The deal between the ruling Shi'ite alliance and Sadr's opposition movement in parliament to end fighting in the Sadr City slum district was formally signed on Monday.

But with the ink barely dry on the 16-point pact, clashes flared overnight and through Tuesday, raising questions over how much control the anti-American cleric has over some of the Mehdi Army militiamen who profess allegiance to him.

"It is clear that Sadr does not control all of the armed groups that make up the Mehdi Army," Kadhum al-Muqdadi, a professor at Baghdad University, told Reuters. "This fighting could last a long time."

A Mehdi Army statement read out in mosques in Sadr City late on Monday said the deal must be respected.

Nevertheless, the U.S. military said violence broke out between its troops and militants in Sadr City overnight, where seven weeks of clashes have already killed hundreds of people.

A Reuters witness said there had also been intense gun battles between Iraqi security forces and militiamen on Tuesday in Shula, a Sadr stronghold in northwestern Baghdad. Reuters TV footage showed five children running for cover as automatic gun fire echoed from between Sadr City's huddled brick houses.

Iraqi police said at least 11 people had been killed and 20 wounded in clashes in Sadr City since Monday night.

They did not give precise details but the U.S. military said it had killed at least three militiamen planting roadside bombs. U.S. troops were attacked numerous times with small arms fire.

The deal to end the fighting was announced on Saturday and welcomed by Shi'ite Prime Minister Nuri al-Maliki. His crackdown in late March on militias sparked fierce resistance from Shi'ite gunmen, especially the Mehdi Army.

One Mehdi Army commander called Abu Ammar said his men would not recognise the truce unless U.S. and Iraqi forces ended what he called attacks on militiamen.

"If this truce is just a game, our guns are ready," he said.

Lieutenant-Colonel Steven Stover, a spokesman for the U.S. military in Baghdad, said troops were only targeting militants launching attacks or planting bombs.

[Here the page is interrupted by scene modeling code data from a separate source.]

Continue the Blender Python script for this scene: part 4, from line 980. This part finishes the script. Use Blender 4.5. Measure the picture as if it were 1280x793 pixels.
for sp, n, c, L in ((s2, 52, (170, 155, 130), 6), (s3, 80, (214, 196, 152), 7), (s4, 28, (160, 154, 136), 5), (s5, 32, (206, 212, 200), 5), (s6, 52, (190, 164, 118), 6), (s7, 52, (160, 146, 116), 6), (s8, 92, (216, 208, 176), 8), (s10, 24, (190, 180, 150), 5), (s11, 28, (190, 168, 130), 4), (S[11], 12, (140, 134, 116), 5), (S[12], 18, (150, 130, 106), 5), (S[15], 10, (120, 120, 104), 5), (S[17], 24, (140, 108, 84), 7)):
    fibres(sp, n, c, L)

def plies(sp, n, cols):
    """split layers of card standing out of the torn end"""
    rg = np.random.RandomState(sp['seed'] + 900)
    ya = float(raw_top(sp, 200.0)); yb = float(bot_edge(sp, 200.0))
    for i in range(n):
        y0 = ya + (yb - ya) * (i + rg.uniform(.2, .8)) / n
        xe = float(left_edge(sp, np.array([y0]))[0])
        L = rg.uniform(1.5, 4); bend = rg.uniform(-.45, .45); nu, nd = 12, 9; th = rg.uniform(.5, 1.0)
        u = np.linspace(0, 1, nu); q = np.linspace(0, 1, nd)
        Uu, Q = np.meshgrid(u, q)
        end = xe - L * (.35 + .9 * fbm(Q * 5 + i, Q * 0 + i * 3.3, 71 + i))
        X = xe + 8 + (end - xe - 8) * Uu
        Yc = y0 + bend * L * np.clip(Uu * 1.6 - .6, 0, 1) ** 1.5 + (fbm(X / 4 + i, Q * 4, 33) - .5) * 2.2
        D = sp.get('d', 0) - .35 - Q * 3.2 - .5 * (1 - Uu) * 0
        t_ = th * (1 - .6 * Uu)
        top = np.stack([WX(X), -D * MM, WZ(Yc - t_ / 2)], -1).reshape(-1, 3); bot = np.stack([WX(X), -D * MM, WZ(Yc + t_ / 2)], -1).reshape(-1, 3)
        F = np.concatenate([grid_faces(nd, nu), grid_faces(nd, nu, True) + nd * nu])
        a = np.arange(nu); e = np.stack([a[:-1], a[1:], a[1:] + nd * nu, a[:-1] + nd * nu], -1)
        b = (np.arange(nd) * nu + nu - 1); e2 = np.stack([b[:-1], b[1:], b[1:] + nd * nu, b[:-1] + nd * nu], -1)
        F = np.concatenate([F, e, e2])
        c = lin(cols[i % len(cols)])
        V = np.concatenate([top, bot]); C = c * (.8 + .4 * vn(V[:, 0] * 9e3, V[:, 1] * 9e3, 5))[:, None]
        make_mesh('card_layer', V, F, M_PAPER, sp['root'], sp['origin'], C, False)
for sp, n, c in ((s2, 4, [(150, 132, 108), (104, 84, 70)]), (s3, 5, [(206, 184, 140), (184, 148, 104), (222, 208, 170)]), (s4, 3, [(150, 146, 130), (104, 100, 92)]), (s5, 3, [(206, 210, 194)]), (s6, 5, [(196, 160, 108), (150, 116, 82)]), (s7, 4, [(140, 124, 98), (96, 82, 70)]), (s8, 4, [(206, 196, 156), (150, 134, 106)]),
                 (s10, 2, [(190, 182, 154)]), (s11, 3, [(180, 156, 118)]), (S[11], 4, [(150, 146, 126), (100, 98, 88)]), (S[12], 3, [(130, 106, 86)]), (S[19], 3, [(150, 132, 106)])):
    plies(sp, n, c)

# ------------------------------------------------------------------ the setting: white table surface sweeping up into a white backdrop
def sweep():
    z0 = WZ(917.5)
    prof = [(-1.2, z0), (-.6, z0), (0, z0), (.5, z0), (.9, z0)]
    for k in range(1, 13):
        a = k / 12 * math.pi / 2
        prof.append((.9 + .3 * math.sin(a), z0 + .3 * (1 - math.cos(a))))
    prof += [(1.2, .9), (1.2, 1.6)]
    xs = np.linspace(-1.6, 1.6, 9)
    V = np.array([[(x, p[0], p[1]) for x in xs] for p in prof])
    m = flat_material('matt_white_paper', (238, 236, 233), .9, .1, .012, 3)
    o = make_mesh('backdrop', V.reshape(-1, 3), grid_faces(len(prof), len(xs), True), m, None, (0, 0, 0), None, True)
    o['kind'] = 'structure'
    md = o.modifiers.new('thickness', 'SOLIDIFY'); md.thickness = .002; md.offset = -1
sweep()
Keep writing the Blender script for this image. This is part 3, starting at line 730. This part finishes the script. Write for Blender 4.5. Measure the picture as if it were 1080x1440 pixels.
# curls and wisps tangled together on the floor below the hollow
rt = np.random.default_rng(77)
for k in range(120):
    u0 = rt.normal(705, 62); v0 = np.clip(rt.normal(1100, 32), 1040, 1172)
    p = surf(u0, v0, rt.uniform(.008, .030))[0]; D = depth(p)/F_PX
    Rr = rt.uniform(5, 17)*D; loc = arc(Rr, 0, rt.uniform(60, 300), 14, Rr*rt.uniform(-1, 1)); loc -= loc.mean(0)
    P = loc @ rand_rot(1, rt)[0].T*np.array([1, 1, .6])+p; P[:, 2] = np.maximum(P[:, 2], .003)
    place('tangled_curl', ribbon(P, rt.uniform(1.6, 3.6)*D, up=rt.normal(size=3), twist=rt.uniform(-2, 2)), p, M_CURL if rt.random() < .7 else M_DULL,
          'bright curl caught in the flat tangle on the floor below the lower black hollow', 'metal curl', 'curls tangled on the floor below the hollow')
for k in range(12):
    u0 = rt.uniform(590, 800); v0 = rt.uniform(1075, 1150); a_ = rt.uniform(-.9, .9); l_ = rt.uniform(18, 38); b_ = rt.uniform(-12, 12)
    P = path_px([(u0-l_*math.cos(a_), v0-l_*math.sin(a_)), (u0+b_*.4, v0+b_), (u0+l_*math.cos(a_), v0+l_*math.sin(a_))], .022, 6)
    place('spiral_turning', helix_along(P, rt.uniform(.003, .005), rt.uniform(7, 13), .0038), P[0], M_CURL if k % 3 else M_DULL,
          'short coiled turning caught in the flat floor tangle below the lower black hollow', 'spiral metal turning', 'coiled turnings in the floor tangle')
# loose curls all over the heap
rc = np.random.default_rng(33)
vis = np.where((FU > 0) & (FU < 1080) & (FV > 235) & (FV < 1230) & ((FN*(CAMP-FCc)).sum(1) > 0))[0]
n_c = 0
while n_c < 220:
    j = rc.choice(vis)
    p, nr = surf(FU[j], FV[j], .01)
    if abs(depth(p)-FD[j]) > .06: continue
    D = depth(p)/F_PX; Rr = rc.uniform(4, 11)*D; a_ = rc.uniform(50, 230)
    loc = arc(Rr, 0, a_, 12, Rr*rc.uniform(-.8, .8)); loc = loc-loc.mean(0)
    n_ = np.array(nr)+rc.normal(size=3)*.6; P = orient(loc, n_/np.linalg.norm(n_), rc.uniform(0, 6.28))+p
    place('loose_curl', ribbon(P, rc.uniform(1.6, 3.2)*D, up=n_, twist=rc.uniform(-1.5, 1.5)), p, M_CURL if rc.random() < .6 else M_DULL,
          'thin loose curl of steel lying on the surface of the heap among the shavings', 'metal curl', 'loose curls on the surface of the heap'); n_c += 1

"We're not looking for a fight," Stover said. "They (the militants) are obviously not listening to any agreement."

SADR AIDE URGES PATIENCE

A senior political aide to Sadr urged patience with the truce, saying it might take time to filter down.

"Ceasefires cannot always be implemented immediately. Violations will happen in the first few days. Some armed groups may not be aware of it," Luwaa Sumaisem told reporters in the holy Shi'ite city of Najaf, where Sadr has a major office.

The U.S. military blames much of the violence on rogue elements of Sadr's militia it says get weapons, money and training from Shi'ite neighbour Iran, especially modern rockets that have been fired at the Green Zone government compound in Baghdad.

Tehran denies the accusations.

A U.S. military official said a surface-to-air missile was fired from eastern Baghdad at a U.S. aircraft on Saturday evening. The missile exploded harmlessly, the official said.

He did not say what type of aircraft was attacked, but the New York Times said it was a U.S. Apache attack helicopter.

Maliki says operations against militias are intended to impose law and order. Sadrist officials have accused him of trying to sideline the cleric's popular mass movement before provincial elections in October.

The movement, which boycotted the last local elections in 2005, is expected to do well at the expense of other Shi'ite parties supporting Maliki, especially in the Shi'ite south.